[Recorded information]:

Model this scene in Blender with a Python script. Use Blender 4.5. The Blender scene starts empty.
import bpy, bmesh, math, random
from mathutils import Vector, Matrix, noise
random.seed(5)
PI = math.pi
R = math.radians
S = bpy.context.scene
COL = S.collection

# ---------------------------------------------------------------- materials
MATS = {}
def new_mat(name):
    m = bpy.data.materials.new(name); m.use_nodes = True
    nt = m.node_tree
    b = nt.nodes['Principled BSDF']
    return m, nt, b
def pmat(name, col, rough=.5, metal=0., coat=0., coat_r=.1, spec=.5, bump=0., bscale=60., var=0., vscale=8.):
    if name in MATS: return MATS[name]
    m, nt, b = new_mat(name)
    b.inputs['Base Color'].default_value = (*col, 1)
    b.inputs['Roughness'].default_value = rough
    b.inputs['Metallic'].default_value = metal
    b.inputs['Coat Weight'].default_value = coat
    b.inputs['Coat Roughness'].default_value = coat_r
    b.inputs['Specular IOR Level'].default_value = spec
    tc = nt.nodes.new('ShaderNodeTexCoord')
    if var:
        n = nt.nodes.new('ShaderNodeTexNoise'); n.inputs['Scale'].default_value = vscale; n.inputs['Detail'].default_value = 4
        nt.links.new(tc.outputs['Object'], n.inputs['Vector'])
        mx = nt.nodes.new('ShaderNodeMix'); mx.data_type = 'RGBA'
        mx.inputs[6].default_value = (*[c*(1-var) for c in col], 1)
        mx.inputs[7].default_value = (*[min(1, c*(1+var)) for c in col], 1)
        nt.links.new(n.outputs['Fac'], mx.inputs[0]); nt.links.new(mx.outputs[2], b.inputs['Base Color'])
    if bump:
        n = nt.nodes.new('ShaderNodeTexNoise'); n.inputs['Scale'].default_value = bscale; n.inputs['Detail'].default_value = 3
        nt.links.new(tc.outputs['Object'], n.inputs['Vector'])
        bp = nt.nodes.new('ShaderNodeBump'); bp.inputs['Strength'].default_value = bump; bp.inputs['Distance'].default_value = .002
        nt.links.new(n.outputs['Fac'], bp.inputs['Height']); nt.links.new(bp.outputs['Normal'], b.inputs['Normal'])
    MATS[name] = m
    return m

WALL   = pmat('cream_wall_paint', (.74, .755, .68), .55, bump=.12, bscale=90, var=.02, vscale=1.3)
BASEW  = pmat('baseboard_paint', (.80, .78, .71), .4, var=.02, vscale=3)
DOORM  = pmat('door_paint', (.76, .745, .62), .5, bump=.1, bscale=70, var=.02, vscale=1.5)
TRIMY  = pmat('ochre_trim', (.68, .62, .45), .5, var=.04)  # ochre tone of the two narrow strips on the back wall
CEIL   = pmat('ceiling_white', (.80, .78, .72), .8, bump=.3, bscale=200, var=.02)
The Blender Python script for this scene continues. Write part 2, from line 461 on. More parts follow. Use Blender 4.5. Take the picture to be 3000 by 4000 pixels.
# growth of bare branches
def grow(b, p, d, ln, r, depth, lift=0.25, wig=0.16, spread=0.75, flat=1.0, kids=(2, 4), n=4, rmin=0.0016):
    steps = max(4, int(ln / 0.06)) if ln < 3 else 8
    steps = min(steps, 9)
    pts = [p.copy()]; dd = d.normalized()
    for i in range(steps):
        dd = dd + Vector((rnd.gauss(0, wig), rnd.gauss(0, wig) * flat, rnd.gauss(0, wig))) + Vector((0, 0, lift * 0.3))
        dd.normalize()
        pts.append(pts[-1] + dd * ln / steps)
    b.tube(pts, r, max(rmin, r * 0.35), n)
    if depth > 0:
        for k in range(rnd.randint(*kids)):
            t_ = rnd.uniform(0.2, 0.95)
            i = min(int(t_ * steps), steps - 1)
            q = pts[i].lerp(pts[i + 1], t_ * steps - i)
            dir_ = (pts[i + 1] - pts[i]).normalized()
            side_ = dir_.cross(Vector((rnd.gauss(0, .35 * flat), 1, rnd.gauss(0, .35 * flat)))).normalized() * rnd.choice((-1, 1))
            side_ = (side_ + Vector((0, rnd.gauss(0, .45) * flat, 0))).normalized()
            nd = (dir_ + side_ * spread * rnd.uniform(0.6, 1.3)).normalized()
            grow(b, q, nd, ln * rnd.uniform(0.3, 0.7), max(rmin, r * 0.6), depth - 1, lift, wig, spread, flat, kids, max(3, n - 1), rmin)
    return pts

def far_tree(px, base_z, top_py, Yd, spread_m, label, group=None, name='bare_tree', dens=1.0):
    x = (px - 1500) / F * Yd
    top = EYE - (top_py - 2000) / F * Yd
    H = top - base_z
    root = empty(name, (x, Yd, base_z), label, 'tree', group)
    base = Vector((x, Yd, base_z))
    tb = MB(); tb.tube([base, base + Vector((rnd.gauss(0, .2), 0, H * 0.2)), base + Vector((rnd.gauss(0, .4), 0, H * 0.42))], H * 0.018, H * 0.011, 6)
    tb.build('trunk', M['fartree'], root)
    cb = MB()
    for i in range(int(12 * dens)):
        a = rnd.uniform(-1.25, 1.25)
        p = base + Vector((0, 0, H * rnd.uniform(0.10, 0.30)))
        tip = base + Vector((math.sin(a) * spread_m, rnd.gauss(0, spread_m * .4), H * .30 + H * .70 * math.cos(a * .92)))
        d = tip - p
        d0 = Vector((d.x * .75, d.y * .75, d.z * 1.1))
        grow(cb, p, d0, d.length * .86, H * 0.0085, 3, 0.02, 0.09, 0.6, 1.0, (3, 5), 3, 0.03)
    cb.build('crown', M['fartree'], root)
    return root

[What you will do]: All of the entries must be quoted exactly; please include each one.

[Output]:
Model this scene in Blender with a Python script. Use Blender 4.5. The Blender scene starts empty.
import bpy, bmesh, math, random
from mathutils import Vector, Matrix, noise
random.seed(5)
PI = math.pi
R = math.radians
S = bpy.context.scene
COL = S.collection

# ---------------------------------------------------------------- materials
MATS = {}
def new_mat(name):
    m = bpy.data.materials.new(name); m.use_nodes = True
    nt = m.node_tree
    b = nt.nodes['Principled BSDF']
    return m, nt, b
def pmat(name, col, rough=.5, metal=0., coat=0., coat_r=.1, spec=.5, bump=0., bscale=60., var=0., vscale=8.):
    if name in MATS: return MATS[name]
    m, nt, b = new_mat(name)
    b.inputs['Base Color'].default_value = (*col, 1)
    b.inputs['Roughness'].default_value = rough
    b.inputs['Metallic'].default_value = metal
    b.inputs['Coat Weight'].default_value = coat
    b.inputs['Coat Roughness'].default_value = coat_r
    b.inputs['Specular IOR Level'].default_value = spec
    tc = nt.nodes.new('ShaderNodeTexCoord')
    if var:
        n = nt.nodes.new('ShaderNodeTexNoise'); n.inputs['Scale'].default_value = vscale; n.inputs['Detail'].default_value = 4
        nt.links.new(tc.outputs['Object'], n.inputs['Vector'])
        mx = nt.nodes.new('ShaderNodeMix'); mx.data_type = 'RGBA'
        mx.inputs[6].default_value = (*[c*(1-var) for c in col], 1)
        mx.inputs[7].default_value = (*[min(1, c*(1+var)) for c in col], 1)
        nt.links.new(n.outputs['Fac'], mx.inputs[0]); nt.links.new(mx.outputs[2], b.inputs['Base Color'])
    if bump:
        n = nt.nodes.new('ShaderNodeTexNoise'); n.inputs['Scale'].default_value = bscale; n.inputs['Detail'].default_value = 3
        nt.links.new(tc.outputs['Object'], n.inputs['Vector'])
        bp = nt.nodes.new('ShaderNodeBump'); bp.inputs['Strength'].default_value = bump; bp.inputs['Distance'].default_value = .002
        nt.links.new(n.outputs['Fac'], bp.inputs['Height']); nt.links.new(bp.outputs['Normal'], b.inputs['Normal'])
    MATS[name] = m
    return m

WALL   = pmat('cream_wall_paint', (.74, .755, .68), .55, bump=.12, bscale=90, var=.02, vscale=1.3)
BASEW  = pmat('baseboard_paint', (.80, .78, .71), .4, var=.02, vscale=3)
DOORM  = pmat('door_paint', (.76, .745, .62), .5, bump=.1, bscale=70, var=.02, vscale=1.5)
TRIMY  = pmat('ochre_trim', (.68, .62, .45), .5, var=.04)  # ochre tone of the two narrow strips on the back wall
CEIL   = pmat('ceiling_white', (.80, .78, .72), .8, bump=.3, bscale=200, var=.02)
The Blender Python script for this scene continues. Write part 2, from line 461 on. More parts follow. Use Blender 4.5. Take the picture to be 3000 by 4000 pixels.
# growth of bare branches
def grow(b, p, d, ln, r, depth, lift=0.25, wig=0.16, spread=0.75, flat=1.0, kids=(2, 4), n=4, rmin=0.0016):
    steps = max(4, int(ln / 0.06)) if ln < 3 else 8
    steps = min(steps, 9)
    pts = [p.copy()]; dd = d.normalized()
    for i in range(steps):
        dd = dd + Vector((rnd.gauss(0, wig), rnd.gauss(0, wig) * flat, rnd.gauss(0, wig))) + Vector((0, 0, lift * 0.3))
        dd.normalize()
        pts.append(pts[-1] + dd * ln / steps)
    b.tube(pts, r, max(rmin, r * 0.35), n)
    if depth > 0:
        for k in range(rnd.randint(*kids)):
            t_ = rnd.uniform(0.2, 0.95)
            i = min(int(t_ * steps), steps - 1)
            q = pts[i].lerp(pts[i + 1], t_ * steps - i)
            dir_ = (pts[i + 1] - pts[i]).normalized()
            side_ = dir_.cross(Vector((rnd.gauss(0, .35 * flat), 1, rnd.gauss(0, .35 * flat)))).normalized() * rnd.choice((-1, 1))
            side_ = (side_ + Vector((0, rnd.gauss(0, .45) * flat, 0))).normalized()
            nd = (dir_ + side_ * spread * rnd.uniform(0.6, 1.3)).normalized()
            grow(b, q, nd, ln * rnd.uniform(0.3, 0.7), max(rmin, r * 0.6), depth - 1, lift, wig, spread, flat, kids, max(3, n - 1), rmin)
    return pts

def far_tree(px, base_z, top_py, Yd, spread_m, label, group=None, name='bare_tree', dens=1.0):
    x = (px - 1500) / F * Yd
    top = EYE - (top_py - 2000) / F * Yd
    H = top - base_z
    root = empty(name, (x, Yd, base_z), label, 'tree', group)
    base = Vector((x, Yd, base_z))
    tb = MB(); tb.tube([base, base + Vector((rnd.gauss(0, .2), 0, H * 0.2)), base + Vector((rnd.gauss(0, .4), 0, H * 0.42))], H * 0.018, H * 0.011, 6)
    tb.build('trunk', M['fartree'], root)
    cb = MB()
    for i in range(int(12 * dens)):
        a = rnd.uniform(-1.25, 1.25)
        p = base + Vector((0, 0, H * rnd.uniform(0.10, 0.30)))
        tip = base + Vector((math.sin(a) * spread_m, rnd.gauss(0, spread_m * .4), H * .30 + H * .70 * math.cos(a * .92)))
        d = tip - p
        d0 = Vector((d.x * .75, d.y * .75, d.z * 1.1))
        grow(cb, p, d0, d.length * .86, H * 0.0085, 3, 0.02, 0.09, 0.6, 1.0, (3, 5), 3, 0.03)
    cb.build('crown', M['fartree'], root)
    return root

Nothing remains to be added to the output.